Selling the residence in Los Angeles would make no sense but recent audits reveal few residences get as much use. Decisions to sell need to be made on a case-by-case basis, mindful that we have a poor record of reinvestment.

Similarly, closing missions leaves a long-term bad taste in host countries. Far better to preserve a footprint. Keeping Canadian ears, eyes and a voice around the world is critical to our place in the world and, importantly, gives us standing in Washington.

Extending the length of diplomatic postings abroad will save the government money and, in most cases, is a good thing. It takes about a year and a half in situ — developing contacts and getting the lay of the land — before a diplomat is truly effective.

Diplomacy is about serving the national interest. Let’s remind ourselves what diplomats do abroad. They prospect for business, trade and investment; recruit immigrants, tourists and students; and in terms of peace and security, as Churchill observed “to jaw-jaw is always better than to war-war.”

The last decade in the Foreign Service has been difficult. The divorce and then remarriage of trade and foreign affairs was followed by a series of so-called “transformations” that put process ahead of policy development and delivery. Bulking up on bean-counters and senior management at headquarters in the post-Gomery wave of accountability did not advance our diplomatic game. You don’t do diplomacy out of your basement, as Jean Chrétien once astutely observed. An entertainment budget is another important tool for doing business.

Throwing public diplomacy under the bus was unforgivable and the senior bureaucrats of that period have much to answer for in terms of speaking “truth to power.” Where once we led, today we are behind in our application of public diplomacy.

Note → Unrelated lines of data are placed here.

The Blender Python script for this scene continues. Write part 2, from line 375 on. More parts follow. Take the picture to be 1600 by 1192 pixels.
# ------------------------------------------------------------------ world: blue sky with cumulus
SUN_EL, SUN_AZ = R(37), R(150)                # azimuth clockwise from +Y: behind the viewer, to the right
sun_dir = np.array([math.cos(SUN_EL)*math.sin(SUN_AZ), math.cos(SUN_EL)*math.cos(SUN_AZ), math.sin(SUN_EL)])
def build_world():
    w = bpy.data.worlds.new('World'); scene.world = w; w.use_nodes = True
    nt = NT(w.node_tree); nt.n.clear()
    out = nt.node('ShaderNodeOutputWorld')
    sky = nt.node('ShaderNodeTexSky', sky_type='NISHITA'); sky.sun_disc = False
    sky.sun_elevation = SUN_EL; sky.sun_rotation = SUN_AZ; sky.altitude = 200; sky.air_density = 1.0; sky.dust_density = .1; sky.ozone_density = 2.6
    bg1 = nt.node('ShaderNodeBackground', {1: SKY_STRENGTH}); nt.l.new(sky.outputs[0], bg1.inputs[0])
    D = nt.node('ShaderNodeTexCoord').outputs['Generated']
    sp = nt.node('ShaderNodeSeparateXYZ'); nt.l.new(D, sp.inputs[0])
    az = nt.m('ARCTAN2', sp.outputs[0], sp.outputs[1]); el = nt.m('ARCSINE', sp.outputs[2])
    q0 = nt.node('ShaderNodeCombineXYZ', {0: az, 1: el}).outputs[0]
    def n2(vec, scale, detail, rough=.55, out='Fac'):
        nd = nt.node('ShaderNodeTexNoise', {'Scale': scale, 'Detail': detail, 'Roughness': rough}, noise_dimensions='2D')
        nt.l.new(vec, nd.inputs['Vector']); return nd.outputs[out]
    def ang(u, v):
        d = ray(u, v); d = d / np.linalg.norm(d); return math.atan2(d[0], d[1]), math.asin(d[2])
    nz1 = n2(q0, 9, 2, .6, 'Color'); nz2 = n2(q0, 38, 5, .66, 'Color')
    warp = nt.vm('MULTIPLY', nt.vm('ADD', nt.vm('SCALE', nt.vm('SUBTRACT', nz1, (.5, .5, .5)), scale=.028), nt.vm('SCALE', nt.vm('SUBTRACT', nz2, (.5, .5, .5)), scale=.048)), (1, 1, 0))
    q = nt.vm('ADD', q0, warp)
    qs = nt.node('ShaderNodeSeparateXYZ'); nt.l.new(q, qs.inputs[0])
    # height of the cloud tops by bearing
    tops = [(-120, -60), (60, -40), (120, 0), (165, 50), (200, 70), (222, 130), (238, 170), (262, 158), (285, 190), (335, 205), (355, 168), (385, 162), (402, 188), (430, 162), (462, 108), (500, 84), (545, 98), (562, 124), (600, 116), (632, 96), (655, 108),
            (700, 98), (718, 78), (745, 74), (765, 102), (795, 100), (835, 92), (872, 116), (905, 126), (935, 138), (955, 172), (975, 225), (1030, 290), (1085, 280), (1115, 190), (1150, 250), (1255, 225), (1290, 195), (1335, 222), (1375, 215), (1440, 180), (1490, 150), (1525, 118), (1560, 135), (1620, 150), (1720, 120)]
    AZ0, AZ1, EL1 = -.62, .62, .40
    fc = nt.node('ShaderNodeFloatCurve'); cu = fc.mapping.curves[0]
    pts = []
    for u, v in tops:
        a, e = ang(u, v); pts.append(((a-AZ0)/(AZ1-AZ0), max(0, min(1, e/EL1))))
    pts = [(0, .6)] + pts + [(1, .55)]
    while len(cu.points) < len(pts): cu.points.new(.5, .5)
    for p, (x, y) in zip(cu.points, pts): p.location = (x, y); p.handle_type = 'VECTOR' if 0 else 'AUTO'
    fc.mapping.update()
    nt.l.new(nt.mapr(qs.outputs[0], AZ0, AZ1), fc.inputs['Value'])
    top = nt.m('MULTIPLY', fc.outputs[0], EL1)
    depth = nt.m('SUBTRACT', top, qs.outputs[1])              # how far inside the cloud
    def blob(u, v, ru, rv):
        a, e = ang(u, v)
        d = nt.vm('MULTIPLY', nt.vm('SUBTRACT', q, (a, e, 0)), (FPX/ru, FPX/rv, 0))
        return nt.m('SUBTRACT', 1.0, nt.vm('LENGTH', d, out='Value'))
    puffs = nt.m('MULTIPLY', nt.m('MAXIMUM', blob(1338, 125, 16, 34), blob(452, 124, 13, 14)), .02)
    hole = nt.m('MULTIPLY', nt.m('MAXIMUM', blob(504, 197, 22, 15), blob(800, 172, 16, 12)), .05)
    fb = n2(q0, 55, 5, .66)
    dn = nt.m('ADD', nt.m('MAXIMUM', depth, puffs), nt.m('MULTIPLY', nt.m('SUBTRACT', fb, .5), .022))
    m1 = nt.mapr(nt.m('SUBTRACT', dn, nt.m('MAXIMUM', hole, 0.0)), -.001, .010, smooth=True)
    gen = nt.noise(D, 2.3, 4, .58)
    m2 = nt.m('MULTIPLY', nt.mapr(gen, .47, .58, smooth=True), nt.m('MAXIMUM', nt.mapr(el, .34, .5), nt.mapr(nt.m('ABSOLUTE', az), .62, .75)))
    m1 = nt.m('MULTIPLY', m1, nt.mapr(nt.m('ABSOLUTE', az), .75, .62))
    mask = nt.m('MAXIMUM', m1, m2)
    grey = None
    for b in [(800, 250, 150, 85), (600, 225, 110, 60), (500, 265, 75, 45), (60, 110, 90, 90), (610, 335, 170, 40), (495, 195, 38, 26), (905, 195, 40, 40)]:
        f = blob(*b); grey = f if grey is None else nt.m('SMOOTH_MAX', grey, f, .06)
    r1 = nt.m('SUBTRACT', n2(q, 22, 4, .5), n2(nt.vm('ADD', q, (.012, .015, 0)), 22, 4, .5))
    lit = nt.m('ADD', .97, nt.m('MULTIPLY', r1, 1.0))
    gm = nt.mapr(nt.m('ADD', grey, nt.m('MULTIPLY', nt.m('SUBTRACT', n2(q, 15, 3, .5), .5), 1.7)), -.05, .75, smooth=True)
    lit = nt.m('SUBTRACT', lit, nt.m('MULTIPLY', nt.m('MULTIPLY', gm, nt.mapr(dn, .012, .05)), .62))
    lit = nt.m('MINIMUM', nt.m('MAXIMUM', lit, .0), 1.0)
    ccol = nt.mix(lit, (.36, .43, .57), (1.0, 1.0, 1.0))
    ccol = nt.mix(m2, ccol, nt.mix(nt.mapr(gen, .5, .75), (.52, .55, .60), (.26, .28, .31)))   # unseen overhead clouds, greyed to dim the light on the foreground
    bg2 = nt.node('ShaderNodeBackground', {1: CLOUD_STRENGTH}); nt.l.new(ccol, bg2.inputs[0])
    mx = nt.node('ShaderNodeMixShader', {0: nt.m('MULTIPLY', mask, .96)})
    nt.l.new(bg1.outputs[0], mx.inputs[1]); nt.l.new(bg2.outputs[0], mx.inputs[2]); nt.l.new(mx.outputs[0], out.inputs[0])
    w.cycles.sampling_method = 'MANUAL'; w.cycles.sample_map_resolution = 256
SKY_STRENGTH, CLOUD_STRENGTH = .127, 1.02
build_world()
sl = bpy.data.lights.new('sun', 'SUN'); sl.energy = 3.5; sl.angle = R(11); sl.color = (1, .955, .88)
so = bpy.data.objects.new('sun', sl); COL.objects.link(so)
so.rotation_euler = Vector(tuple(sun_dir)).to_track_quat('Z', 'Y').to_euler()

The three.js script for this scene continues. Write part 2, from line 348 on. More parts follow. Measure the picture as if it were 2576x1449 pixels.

Globalization is obliging diplomats and diplomacy to adapt and re-examine how they do business. The contemporary diplomat is equally comfortable in jeans relying on a laptop and GPS-equipped BlackBerry, as Daryl Copeland has observed in Guerrilla Diplomacy.

Let’s use this budget as an opportunity to review our Foreign Service: its objectives and conditions of service. It has been 30 years and, in terms of technology, another era since the McDougall Commission looked at our diplomats.

In John Baird, we have our most activist foreign minister in a generation and he reflects Canadian values when he speaks about human rights and religious freedom. He has the confidence of a prime minister committed to making “Canada a meaningful contributor in the world.”

We have dozens of trade negotiations in play to open doors for Canadian business. We are rightly re-examining our aid policies recognizing that a job is more important than a handout and that security and good governance are essential to economic development.

To do this work requires a diplomatic service that is at the top of its game. Diplomatic practice is about the hard language of priorities, set against resources. It means trade-offs, and a recognition of limitations. Clipping and pruning are as much a part of diplomacy as seeding and planting.